Çünkü bizim hümanist maskelimiz “bazı vandallıkları” sever.
Benzer gösterileri PKK yaptığında, PKK şehirde otobüs taşladığında, otobüs yaktığında, mağaza ateşe verdiğinde, evleri bastığında, bebekleri boğazladığında yine sesi çıkmaz bizim hümanistimizin.
Çünkü “tarihsel haklılıklar” vardır bu kafaya göre.
Madem ki Fransa sömürgecilik uyguladı ve milyonlarca Afrikalıyı katletti, o zaman bugün yaşayan her Fransız geçmişteki bu suçların günahını çekmelidir.
Ya da bir Türk öğretmen PKK tarafından öldürüldüğünde “anadili yasaklanan” Kürtleri de anlamamız gerekmektedir.
Pek çok benzer örnek bulabilirsiniz.
Hatta çok eskilerden meşhur ‘96 1 Mayıs’ından örnek verelim. O yıl 1 Mayıs’ta Kadıköy’e akan varoşlar mağazaları yağmalamıştı, en çok da laleleri hınçla ezen kırmızı fularlı bir militan kız ilgi çekmişti.
Sonra bir sürü sosyolojik kasışla vicdan satmışlardı maskeli hümanistlerimiz.
Farkındaysanız bizim maskeli hümanistimizin her şeyle empati kurma yeteneği vardır, hemen tarih defterini açar, sosyolojiden dayanak arar, psikolojinin dehlizlerine girer ve kendisine bir sebep bulur.
Ta ki karşısına Türk çıkana kadar!
Bizim hümanist maskelimizin her şey için bir vicdanı vardır, bir tek o vicdan Türk için yoktur.
Bu ülkede 5 milyon Suriyeli yaşasa da, bunların yaklaşık 1 milyonu burada doğmuş olsa da, hepsi okula gidiyor olsa da, hastanelerde bedavaya ve öncelikle hizmet alıyor olsalar da, bayramlarda Suriye’ye gidip dönebiliyor olsalar da, işyeri açabilseler de, mahalle kurabilseler de Türk yine de bizim hümanistimize yaranamaz.
Dünyanın neresine giderseniz gidin, bu durumu anlatın, “hümanizmin bu kadarı abartı” derler. Tabi size açıkça enayi diyemiyorlarsa!

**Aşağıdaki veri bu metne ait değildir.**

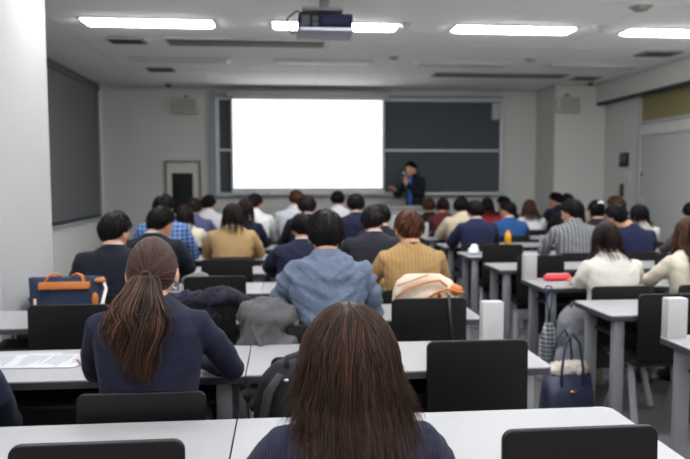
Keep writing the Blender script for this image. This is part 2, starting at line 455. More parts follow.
# lectern at the front
lt = thing('lectern', 'white lectern desk standing in front of the speaker in navy', 'lectern', (2.02, 10.72, 0))
MB().box((-.46, -.25, 0), (.46, .25, 1.0), .01).build('body', M_WHITE, lt, 'auto')
MB().box((-.5, -.29, 1.0), (.5, .29, 1.05), .015).build('top', M_WHITE, lt, 'auto')
MB().box((-.44, -.256, .1), (.44, -.249, .92), .003).build('front_panel', mat('lectern_panel', (214, 216, 216), .5), lt)
ct = thing('teaching_console', 'low grey console table below the projection screen', 'console table', (.55, 11.2, 0))
MB().box((-.85, -.25, .86), (.85, .25, .9), .006).build('top', mat('console_grey', (150, 152, 152), .5), ct)
for s in (-.8, .8): MB().box((s - .03, -.22, 0), (s + .03, .22, .86), .004).build('leg', M_ALU, ct)
MB().box((-.78, .2, .25), (.78, .22, .86)).build('modesty_panel', M_VENT, ct)

# ================================================================== DESKS
def make_desk(W, rl, rr):
    t = thing('lecture_desk', 'x', 'desk', (0, 0, 0))
    def outline(W):
        pts = []
        for cx, cy, a0, r in ((W/2, DEPTH/2, 0, rr), (-W/2, DEPTH/2, PI/2, rl), (-W/2, -DEPTH/2, PI, rl), (W/2, -DEPTH/2, 1.5*PI, rr)):
            for i in range(6):
                a = a0 + PI / 2 * i / 5
                pts.append((cx - math.copysign(r, cx) + r * math.cos(a), cy - math.copysign(r, cy) + r * math.sin(a)))
        return pts
    tt = MB().prism(outline(W - .001), TOP_Z - .006, TOP_Z).build('tabletop', M_WHITE, t)
    MB().prism(outline(W), TOP_Z - .032, TOP_Z - .006).build('edge_band', M_EDGE, tt)
    h = W / 2 - .085
    for sx in (-1, 1):
        for y in (-.16, .17):
            MB().box((sx * h - .032, y - .022, .03), (sx * h + .032, y + .022, TOP_Z - .032), .006).build('leg', M_LEG, t, 'auto')
        MB().box((sx * h - .022, -.21, 0), (sx * h + .022, .22, .03), .006).build('foot_rail', M_LEG, t, 'auto')
    MB().box((-h + .035, .19, .3), (h - .035, .205, TOP_Z - .032), .002).build('modesty_panel', M_BLACK, t)
    MB().box((-h, -.12, TOP_Z - .15), (h, .12, TOP_Z - .135), .002).build('book_shelf', M_BLACK, t)
    return t
DESK_X = {'left': (-1.645, -.152), 'middle': (-.148, 1.072), 'right': (1.79, 3.01), 'far': (3.014, 4.234)}
proto = {}
names = {'left': 'white-topped desk beside the pillar side of the room', 'middle': 'white-topped desk left of the aisle',
         'right': 'white-topped desk right of the aisle', 'far': 'white-topped desk on the door side of the room'}
def put_desk(block, row, label):
    x0, x1 = DESK_X[block]
    W = round(x1 - x0, 3)
    loc = ((x0 + x1) / 2, far_edge(row) - DEPTH / 2, 0)
    g = 'white lecture desks in rows'
    rl, rr = {'left': (.003, .003), 'middle': (.003, .032), 'right': (.032, .003), 'far': (.003, .032)}[block]
    if block not in proto:
        t = make_desk(W, rl, rr); t.location = loc; t['label'] = label; t['group'] = g; proto[block] = t
    else: dup(proto[block], loc, 0, label, g)
special = {('left', 1): 'nearest white desk on the left, empty black chair tucked in before it', ('middle', 1): 'nearest white desk, under the elbows of the woman in pinstripe jacket',
    ('left', 2): 'white desk with the printed sheets and pen, before the ponytailed woman', ('middle', 2): 'white desk carrying a white upright box, before the man in denim shirt\'s row',
    ('left', 3): 'white desk that carries the navy bag with tan straps', ('middle', 3): 'white desk that carries the cream handbag with tan straps',
    ('right', 2): 'nearest white desk right of the aisle, cut by the picture edge', ('right', 3): 'white desk right of the aisle just in front of the woman in white sweater\'s chair',
    ('right', 4): 'white desk right of the aisle carrying the red pouch'}
for row in range(1, 11):
    for block in ('left', 'middle', 'right', 'far'):
        if row == 10 and block in ('left', 'middle'): continue
        if row == 1 and block in ('right', 'far'): continue
        if row < 4 and block == 'far': continue
        lab = special.get((block, row)) or f'{names[block]}, {ORD[row]} row counted from the camera'
        put_desk(block, row, lab)

# ================================================================== CHAIRS
def make_chair(W, H, rake):
    t = thing('lecture_chair', 'x', 'chair', (0, 0, 0))
    hb = H - .47
    m = Matrix.Translation((0, 0, .47 + hb / 2)) @ Euler((rake, 0, 0)).to_matrix().to_4x4() @ Matrix.Rotation(PI / 2, 4, 'X')
    o = MB().prism(rrect(W, hb, .028, 6), -.009, .009, m).build('backrest', M_CHAIR, t)
    md = o.modifiers.new('bevel', 'BEVEL'); md.width = .004; md.segments = 2; md.limit_method = 'ANGLE'; md.angle_limit = math.radians(50)
    mb = MB(); R = []
    for i in range(7):                                    # bend that carries the back into the seat
        a = PI / 2 * i / 6
        y, z = .07 - .075 * math.cos(a) * 1.0, .505 - .075 * math.sin(a)
        R.append([(-W / 2 * .94, y, z), (W / 2 * .94, y, z), (W / 2 * .94, y + .014 * math.cos(a), z + .014 * math.sin(a)), (-W / 2 * .94, y + .014 * math.cos(a), z + .014 * math.sin(a))])
    mb.ring_loft(R).build('shell_bend', M_CHAIR, t, 'auto')
    MB().box((-W / 2, .06, .425), (W / 2, .42, .45), .012).build('seat', M_SEAT, t, 'auto')
    for s in (-1, 1):
        x = s * (W / 2 - .03)
        mb = MB()
        mb.tube([(x, .12, .425), (x + s * .03, -.01, .012)], [.02, .024], 8, flat=.6)
        mb.tube([(x, .2, .425), (x + s * .03, .38, .012)], [.02, .024], 8, flat=.6)
        mb.tube([(x, .1, .42), (x, .38, .42)], .012, 8)
        mb.build('leg_frame', M_LEG, t, 'auto')
    MB().tube([(-W / 2 + .03, .25, .412), (W / 2 - .03, .25, .412)], .012, 8).build('cross_bar', M_LEG, t, True)
    return t
cproto = {}
def put_chair(x, row, occupied, label, group, W=None, H=None, dy=0, rz=0):
    W = W or .405; H = H or (.795 if occupied else .842)
    y = far_edge(row) - (.885 if occupied else .50) + dy
    k = (W, H)
    if k not in cproto:
        t = make_chair(W, H, -.06 if occupied else -.02); cproto[k] = t
        t.location = (x, y, 0); t.rotation_euler = (0, 0, rz); t['label'] = label; t['group'] = group
    else: dup(cproto[k], (x, y, 0), rz, label, group)
EG = 'empty black chairs'
for x, row, label, kw in (
    (-.441, 1, 'empty black chair at the nearest desk, lower left corner', dict(H=.855)),
    (.741, 1, 'empty black chair at the nearest desk, right of the pinstripe jacket', dict(H=.848)),
    (.755, 2, 'empty black chair in front of the nearest empty chair, beside a white box', {}),
    (-1.087, 3, 'empty black chair below the navy bag with tan straps', {}),
    (-.45, 3, 'black chair with a navy jacket hung over it', {}),
    (.77, 3, 'empty black chair below the cream handbag', {}),
    (-.45, 4, 'empty black chair ahead of the one with the navy jacket', {}),
    (-.45, 5, 'empty black chair behind the tan sweater with long dark hair', {}),
    (2.14, 3, 'empty black chair right of the aisle, in front of the white sweater woman\'s right arm', {}),
    (2.13, 5, 'empty black chair behind the red pouch and the tall white box', {}),
    (2.74, 5, 'empty black chair between white sweater and cream sweater, behind them', {}),
    (2.12, 6, 'empty black chair below the orange bottle', {}),
    (3.33, 5, 'empty black chair at the right edge ahead of the cream sweater', {})):
    put_chair(x, row, False, label, EG, **kw)
put_chair(.15, 2, False, 'black chair that holds the black backpack', EG, H=.795)

# ================================================================== PEOPLE
HAIRC = {'black': (16, 14, 14), 'soft': (24, 21, 20), 'dark': (32, 24, 21), 'brown': (62, 41, 30), 'red': (70, 43, 29), 'bob': (50, 33, 24), 'pony': (60, 41, 32)}
def hair_mat(k, tone=0):
    c = tuple(min(255, v * (1, .66, 1.5)[tone]) for v in HAIRC[k])
    return mat('hair_' + k + ('', '_deep', '_light')[tone], c, .48, var=.2, scale=160, spec=.2 if k in ('bob', 'pony') else .12)

def skull(d, hs, off=0.0):
    kx = ky = 1.0
    if d.z < 0:
        t = -d.z
        kx = 1 - .28 * t
        ky = (1 - .5 * t) if d.y < 0 else (1 - .10 * t)
    return Vector((d.x * (.076 * hs * kx + off), d.y * ((.092 if d.y > 0 else .098) * hs * ky + off), d.z * (.115 * hs + off)))
def sph(th, ph): return Vector((math.sin(th) * math.cos(ph), math.sin(th) * math.sin(ph), math.cos(th)))
def hairline(d, short=False):
    h = math.hypot(d.x, d.y) or 1
    f = (1 - d.y / h) / 2
    return math.radians(60 + 61 * f ** 1.02) if short else math.radians(62 + 74 * f ** .8)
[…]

Ve dünyanın neresine giderseniz gidin, bir göçmen orada bir kız çocuğunu taciz ederse orada olay çıkar. Çünkü mahallenize aldığınız Suriyeli veya başka bir göçmenin aynısını sizin çocuğunuza yapacağını aklınıza getirirsiniz ve o zaman gerçekten çıldırırsınız.
…
Bunları bizim hümanist maskeli entelimize söylesek, “aileyi kutsal gören anlayış” diye Türk’ün vandallığına bir gerekçe daha bulmuş olur.
Maskeli hümanistimize ailenin de, vatanın da, dilin de, dinin de, bayrağın da kutsallığını anlatamazsınız, onun tek kutsalı kendi çarpık ruh dünyasıdır.
O bir ucubedir; dili de yoktur, dini de, bayrağı da, vatanı da, ailesi de.
Böyle olmasını bir üstünlük gibi sunmak ister, buna ilericilik der, halkı ve kitleleri küçümsemez bile, onlara düşmandır.
Ülkesini hep tımarhaneye benzetir, bir bakıma doğrudur, kendi tımarhanesini yaratmış bir ruh hastasıdır o. Kendi tımarhanesinde kalsa neyse, bizim ülkemizi bizim için tımarhaneye çevirmeye çalışır.
Türk’ü beğenmez ama bin yıl öncesinde kalmış Bedeviye tapar, aşiret Kürtlerine aşık olur, kabile artıklarına sempati besler.
Türk’e düşmanlıkla varolur oysa aslında Türk’e düşman olduğu için var olamaz, o bir hiçtir!
O nedenle hep maskelidir.
Bu maskeye iyi bakın:
Bu maskenin ardında hümanizm değil Türk düşmanlığı var!